Dataset extract:
^^^^^^^^
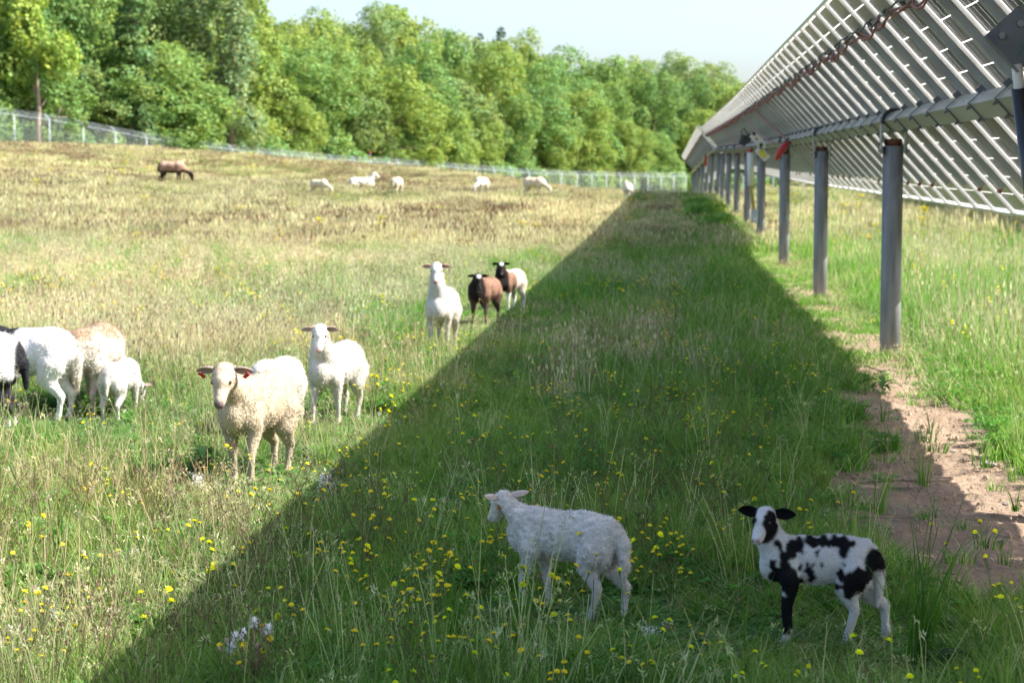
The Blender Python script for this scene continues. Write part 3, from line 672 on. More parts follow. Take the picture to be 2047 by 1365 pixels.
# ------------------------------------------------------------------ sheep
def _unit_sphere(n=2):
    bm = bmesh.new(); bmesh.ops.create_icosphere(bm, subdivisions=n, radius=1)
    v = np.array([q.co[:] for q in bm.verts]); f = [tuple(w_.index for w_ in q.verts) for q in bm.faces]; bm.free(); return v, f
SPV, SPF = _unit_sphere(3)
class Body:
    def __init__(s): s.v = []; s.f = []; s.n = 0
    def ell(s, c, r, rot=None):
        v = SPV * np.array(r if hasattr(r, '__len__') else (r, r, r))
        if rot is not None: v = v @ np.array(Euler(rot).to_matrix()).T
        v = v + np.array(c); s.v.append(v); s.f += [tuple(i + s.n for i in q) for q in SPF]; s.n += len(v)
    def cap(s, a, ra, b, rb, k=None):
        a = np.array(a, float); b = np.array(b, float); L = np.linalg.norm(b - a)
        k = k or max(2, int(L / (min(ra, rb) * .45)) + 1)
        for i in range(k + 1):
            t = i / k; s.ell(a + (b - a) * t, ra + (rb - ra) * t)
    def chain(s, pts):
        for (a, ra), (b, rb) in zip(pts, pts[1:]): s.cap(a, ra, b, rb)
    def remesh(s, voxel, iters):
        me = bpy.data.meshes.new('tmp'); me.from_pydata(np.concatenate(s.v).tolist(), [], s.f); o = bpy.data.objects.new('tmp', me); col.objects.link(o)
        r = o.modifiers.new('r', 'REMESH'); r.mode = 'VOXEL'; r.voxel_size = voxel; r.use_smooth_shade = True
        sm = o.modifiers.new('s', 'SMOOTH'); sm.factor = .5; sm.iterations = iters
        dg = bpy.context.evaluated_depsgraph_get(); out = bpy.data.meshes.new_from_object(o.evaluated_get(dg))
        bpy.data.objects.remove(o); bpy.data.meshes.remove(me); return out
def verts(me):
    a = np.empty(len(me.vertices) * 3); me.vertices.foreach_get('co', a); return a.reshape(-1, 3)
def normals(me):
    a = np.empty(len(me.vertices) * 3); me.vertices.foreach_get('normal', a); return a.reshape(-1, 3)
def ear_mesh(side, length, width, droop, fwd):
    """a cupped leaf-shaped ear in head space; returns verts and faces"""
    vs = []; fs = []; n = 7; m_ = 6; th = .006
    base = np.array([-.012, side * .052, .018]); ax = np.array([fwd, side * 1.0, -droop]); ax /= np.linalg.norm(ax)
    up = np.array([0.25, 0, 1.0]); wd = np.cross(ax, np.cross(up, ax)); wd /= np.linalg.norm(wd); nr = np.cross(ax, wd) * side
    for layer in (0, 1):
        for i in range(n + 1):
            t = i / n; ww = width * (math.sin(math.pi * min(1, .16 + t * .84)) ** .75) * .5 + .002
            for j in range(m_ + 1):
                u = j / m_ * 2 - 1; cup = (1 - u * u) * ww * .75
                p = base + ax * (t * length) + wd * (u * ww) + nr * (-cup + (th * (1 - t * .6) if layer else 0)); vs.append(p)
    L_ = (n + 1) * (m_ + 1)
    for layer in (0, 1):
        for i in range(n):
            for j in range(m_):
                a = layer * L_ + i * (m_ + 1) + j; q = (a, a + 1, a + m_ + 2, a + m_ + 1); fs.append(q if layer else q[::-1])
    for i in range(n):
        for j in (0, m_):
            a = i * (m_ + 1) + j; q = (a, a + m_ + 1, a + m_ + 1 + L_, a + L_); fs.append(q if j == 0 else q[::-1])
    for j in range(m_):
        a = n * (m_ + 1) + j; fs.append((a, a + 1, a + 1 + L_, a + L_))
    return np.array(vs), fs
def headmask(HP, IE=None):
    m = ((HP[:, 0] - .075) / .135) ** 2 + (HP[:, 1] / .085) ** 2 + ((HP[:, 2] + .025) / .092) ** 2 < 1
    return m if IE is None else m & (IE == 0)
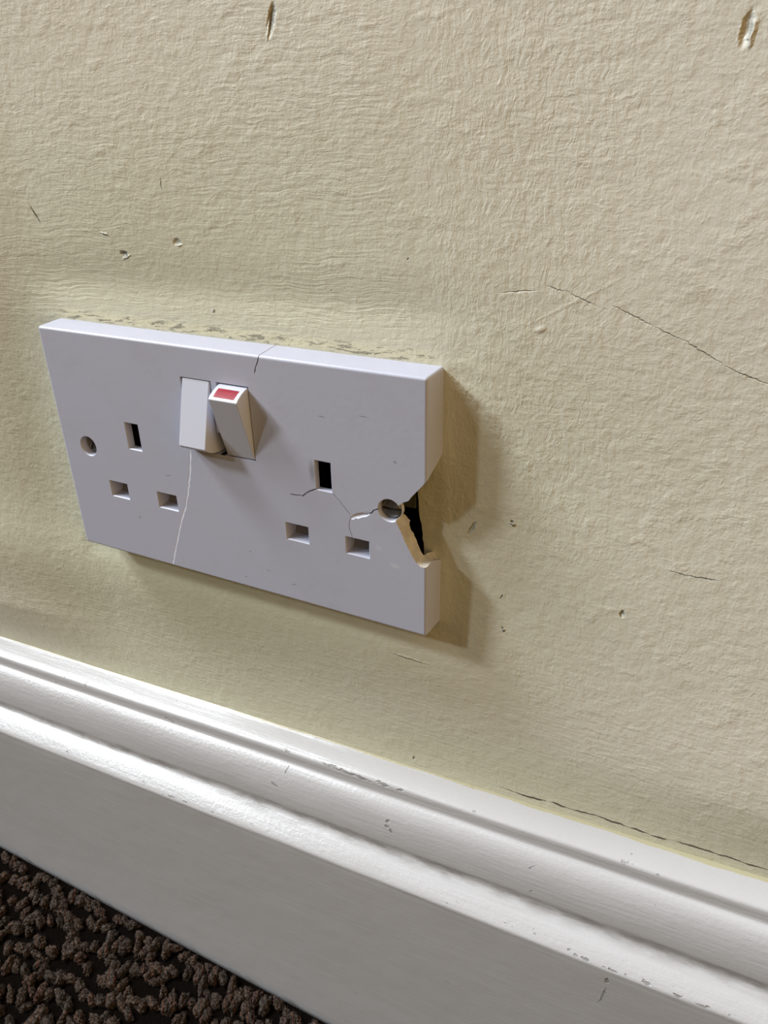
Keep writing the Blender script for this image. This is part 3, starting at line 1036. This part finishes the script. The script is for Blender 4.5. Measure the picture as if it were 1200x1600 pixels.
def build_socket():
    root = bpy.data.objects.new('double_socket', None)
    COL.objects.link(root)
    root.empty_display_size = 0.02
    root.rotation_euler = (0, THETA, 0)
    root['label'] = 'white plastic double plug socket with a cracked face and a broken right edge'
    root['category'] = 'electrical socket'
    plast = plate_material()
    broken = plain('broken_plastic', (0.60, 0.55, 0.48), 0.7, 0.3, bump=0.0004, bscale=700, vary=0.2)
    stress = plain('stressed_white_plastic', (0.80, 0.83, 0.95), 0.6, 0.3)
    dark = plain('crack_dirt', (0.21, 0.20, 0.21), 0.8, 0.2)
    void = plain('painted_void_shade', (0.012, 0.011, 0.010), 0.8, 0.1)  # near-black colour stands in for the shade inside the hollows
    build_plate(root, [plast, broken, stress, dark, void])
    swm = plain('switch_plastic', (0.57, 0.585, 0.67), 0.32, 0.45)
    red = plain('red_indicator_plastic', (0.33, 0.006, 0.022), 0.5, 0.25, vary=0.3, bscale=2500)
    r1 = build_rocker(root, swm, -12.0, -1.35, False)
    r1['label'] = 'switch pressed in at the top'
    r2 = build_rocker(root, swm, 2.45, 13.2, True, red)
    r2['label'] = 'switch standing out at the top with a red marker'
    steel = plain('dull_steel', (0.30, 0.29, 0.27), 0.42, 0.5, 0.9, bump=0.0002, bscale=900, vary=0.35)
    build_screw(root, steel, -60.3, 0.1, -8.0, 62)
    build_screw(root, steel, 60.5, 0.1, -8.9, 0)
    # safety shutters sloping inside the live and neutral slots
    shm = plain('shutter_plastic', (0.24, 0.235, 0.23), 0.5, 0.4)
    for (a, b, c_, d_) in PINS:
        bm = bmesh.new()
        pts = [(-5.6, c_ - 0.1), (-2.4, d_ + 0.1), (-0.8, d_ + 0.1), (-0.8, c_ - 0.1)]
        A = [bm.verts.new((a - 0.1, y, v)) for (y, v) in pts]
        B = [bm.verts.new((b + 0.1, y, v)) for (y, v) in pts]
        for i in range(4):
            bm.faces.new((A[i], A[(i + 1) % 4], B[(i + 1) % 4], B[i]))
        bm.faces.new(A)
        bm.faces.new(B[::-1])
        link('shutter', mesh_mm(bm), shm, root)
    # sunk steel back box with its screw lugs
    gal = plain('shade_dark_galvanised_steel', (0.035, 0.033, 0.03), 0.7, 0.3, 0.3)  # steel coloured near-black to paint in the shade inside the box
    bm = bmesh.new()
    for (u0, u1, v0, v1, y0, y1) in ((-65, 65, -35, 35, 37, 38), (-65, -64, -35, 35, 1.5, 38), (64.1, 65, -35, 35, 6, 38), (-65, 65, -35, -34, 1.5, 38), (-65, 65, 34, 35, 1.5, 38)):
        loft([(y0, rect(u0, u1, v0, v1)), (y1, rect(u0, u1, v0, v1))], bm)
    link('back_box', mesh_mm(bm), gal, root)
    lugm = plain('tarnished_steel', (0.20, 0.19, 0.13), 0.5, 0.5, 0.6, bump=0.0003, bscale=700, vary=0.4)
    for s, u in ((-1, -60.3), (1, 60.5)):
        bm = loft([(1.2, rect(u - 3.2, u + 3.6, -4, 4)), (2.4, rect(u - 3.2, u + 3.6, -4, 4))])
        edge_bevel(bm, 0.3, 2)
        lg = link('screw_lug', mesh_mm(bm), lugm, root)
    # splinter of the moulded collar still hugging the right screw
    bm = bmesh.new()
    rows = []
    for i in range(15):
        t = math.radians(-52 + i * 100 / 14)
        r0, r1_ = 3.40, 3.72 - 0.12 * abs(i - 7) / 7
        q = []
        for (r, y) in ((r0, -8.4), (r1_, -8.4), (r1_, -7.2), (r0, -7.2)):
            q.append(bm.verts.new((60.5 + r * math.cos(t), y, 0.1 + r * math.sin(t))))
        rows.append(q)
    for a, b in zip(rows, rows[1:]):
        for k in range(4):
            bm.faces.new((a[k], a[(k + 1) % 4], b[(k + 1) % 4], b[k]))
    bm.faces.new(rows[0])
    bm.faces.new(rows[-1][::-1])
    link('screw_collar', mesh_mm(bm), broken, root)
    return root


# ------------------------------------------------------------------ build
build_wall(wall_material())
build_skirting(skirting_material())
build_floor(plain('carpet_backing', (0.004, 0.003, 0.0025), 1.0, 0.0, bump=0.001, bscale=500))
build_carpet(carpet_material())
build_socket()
^^^^^^^^
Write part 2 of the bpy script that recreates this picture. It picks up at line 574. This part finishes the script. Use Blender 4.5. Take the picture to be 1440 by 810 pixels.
^^^^^^^^
What the task asks:
Count the lines in the records above that hold the word "pixels", and give only that number.

Exercise solution:
3